Excerpts are from the Duluth Evening Herald evening edition, published Monday, September 3, 1894.
An Awful Sight.
In an indiscriminate heap lay more than ninety corpses - men, women and little children, some burned to a crisp, others only browned by heat, and none with a fragment of clothing larger than a man's hand to conceal their awful nakedness...
The force of men were quickly at work digging a shallow trench along the south end of the cemetery. The sandy soil was as hard as flint. It had been baked to a crust by weeks of drought and almost solidified by fire. The work progressed slowly.

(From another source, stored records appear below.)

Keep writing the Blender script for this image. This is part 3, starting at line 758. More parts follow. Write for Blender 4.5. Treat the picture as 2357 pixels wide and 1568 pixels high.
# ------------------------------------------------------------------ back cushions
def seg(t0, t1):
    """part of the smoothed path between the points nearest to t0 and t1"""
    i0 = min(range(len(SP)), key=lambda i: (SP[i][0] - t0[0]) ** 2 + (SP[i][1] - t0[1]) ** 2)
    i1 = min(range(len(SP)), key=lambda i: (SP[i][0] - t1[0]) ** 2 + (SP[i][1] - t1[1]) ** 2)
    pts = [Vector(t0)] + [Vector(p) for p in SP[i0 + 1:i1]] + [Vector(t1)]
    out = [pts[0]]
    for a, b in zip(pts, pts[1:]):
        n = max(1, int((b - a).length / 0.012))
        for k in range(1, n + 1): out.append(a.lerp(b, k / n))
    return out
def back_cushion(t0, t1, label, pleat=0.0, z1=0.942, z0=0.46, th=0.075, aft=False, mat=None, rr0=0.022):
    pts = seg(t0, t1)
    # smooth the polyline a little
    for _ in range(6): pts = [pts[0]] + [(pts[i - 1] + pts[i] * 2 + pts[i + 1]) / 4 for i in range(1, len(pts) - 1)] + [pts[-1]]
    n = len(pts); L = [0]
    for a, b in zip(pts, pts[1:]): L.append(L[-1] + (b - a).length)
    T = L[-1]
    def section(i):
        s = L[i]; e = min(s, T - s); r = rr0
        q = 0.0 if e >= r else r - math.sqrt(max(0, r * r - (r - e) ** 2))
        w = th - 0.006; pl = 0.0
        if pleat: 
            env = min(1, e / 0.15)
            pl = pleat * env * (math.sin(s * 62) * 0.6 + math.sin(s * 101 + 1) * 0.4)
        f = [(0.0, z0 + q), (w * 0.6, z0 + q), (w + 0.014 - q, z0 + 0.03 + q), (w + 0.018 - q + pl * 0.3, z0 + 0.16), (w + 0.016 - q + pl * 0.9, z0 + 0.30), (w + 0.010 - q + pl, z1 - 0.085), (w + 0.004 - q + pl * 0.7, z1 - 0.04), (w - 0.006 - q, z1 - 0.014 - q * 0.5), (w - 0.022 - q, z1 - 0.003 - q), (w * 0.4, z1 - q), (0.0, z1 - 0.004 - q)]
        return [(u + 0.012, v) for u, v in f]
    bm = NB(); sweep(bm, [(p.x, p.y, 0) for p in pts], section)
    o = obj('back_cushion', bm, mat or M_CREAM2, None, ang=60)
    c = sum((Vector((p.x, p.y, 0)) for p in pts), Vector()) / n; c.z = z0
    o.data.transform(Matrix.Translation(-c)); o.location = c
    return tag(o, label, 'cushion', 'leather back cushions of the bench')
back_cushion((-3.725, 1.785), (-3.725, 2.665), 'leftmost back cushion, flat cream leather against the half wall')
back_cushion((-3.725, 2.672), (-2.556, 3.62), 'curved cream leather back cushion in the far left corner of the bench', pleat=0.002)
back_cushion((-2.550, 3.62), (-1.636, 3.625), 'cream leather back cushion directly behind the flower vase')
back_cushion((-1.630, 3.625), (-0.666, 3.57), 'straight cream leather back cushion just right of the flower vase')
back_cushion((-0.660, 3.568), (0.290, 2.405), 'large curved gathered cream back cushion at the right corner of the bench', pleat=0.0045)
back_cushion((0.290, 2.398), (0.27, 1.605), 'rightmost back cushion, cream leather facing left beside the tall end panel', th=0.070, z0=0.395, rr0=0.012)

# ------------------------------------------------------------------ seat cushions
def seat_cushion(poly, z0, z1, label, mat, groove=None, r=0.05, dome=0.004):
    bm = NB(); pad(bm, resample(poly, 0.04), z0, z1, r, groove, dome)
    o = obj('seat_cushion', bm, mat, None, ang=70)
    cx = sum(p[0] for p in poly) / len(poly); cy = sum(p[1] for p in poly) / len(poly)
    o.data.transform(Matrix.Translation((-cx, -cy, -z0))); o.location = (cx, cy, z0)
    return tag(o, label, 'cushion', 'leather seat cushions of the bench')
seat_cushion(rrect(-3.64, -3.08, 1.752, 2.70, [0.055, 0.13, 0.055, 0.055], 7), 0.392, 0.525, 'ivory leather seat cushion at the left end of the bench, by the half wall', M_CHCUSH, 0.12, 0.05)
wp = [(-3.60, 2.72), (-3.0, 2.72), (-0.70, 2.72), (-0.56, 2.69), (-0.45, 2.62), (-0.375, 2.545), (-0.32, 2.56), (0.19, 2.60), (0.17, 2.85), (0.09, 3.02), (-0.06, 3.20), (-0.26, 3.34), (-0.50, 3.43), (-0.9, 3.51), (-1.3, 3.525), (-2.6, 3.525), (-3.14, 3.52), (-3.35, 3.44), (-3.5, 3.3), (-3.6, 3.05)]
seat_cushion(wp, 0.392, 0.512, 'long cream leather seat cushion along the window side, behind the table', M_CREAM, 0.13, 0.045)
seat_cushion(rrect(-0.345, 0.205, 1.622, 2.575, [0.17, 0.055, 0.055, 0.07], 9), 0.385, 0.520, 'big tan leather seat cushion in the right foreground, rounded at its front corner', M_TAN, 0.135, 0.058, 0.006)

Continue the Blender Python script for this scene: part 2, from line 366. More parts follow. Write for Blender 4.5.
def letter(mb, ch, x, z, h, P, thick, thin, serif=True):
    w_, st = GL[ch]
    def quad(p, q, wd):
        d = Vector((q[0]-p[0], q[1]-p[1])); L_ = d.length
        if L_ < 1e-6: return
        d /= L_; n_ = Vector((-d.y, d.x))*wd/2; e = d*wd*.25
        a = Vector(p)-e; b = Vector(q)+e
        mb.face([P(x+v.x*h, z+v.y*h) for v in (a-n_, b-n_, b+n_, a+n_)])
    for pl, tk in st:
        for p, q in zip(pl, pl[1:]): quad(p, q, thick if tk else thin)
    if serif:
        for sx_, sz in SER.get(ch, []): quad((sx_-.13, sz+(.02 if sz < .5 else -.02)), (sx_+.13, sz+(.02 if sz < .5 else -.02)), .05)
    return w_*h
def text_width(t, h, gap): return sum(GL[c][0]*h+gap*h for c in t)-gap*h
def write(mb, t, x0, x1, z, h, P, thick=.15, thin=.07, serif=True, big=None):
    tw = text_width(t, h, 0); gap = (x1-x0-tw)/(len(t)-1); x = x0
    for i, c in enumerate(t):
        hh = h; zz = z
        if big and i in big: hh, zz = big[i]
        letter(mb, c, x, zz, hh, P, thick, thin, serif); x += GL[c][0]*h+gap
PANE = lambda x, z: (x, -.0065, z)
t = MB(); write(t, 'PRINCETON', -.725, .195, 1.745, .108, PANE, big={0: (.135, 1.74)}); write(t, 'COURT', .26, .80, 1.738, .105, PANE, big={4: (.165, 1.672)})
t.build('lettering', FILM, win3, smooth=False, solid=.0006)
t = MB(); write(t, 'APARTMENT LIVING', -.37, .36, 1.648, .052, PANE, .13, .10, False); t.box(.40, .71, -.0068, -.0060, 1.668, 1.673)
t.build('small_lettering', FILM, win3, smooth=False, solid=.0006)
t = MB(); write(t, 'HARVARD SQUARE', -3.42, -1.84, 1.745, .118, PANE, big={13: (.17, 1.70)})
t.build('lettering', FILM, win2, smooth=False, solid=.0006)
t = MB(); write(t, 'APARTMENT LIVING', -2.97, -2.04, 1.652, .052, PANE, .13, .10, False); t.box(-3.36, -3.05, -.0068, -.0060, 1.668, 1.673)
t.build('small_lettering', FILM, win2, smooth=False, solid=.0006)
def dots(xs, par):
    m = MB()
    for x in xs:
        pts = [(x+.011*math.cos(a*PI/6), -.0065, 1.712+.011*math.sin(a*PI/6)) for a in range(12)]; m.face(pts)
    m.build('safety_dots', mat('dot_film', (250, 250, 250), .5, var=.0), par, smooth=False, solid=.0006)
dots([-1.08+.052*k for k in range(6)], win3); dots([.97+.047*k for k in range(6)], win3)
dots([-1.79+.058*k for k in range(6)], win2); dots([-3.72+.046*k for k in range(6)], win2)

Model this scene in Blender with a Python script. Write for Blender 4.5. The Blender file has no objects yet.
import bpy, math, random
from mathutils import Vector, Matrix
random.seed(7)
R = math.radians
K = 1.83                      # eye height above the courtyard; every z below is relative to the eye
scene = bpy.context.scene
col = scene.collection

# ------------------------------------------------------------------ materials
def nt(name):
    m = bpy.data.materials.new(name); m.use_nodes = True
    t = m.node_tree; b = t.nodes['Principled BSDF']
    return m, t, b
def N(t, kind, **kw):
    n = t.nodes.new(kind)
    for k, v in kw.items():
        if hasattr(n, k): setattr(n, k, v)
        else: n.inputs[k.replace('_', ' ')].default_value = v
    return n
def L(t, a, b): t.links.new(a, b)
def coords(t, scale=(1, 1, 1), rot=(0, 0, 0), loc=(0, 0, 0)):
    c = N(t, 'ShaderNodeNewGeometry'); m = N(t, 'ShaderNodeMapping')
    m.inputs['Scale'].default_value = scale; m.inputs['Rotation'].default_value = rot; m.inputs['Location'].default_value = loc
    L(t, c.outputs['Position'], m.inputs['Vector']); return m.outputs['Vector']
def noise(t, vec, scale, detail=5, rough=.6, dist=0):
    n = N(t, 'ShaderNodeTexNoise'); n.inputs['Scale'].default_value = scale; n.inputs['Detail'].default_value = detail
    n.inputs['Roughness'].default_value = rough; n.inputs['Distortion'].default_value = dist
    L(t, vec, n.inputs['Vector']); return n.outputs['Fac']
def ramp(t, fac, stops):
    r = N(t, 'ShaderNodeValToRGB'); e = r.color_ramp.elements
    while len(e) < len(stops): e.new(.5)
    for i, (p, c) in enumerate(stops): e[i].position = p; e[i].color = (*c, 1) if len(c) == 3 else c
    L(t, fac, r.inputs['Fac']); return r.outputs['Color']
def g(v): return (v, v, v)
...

Off in a corner of the clearing two smaller graves were being dug. One was for Mrs. William Grisinger and her two baby girls, Caroline (aged 6) and Mabel (aged 30. The husband and father recognized them in a grisly heap and was hard at work preparing for them a final resting place apart from the trench designed for the unidentified, his labors dulling for a time the acuteness of his anguish.
Ten of One Family Dead.
The other grave was for the Best family, whose numbers made their destruction notable even in this time of death. John Best, Jr., was digging the pit with the friendly assistance of two neighbors. Laid in a row decently covered were the bodies of John Best, Sr., Mrs. Best, Mrs. Fred Best (23), Bertha (17), Mrs. Annie Wiegel, married daughter and her 3-year-old daughter Minnie; Miss Annie Annie Frautman, of Diamond Bluff, Wis., a visitor (26) and Victor Best (8). Two other sons, George (23) and William (21) are missing and certainly are dead. Of this whole family of three generations, only the sorrowing gravedigger and his wife and child, who took refuge in a dugout, are left. They all lived together about two miles southeast of Hinckley. The only others of these ninety odd who were recognized were Charles Anderson, cashier of the bank; Mrs. William Ginder and her daughter Winnifride, aged 6. One or two others were imperfectly identified, but it is largely guesswork.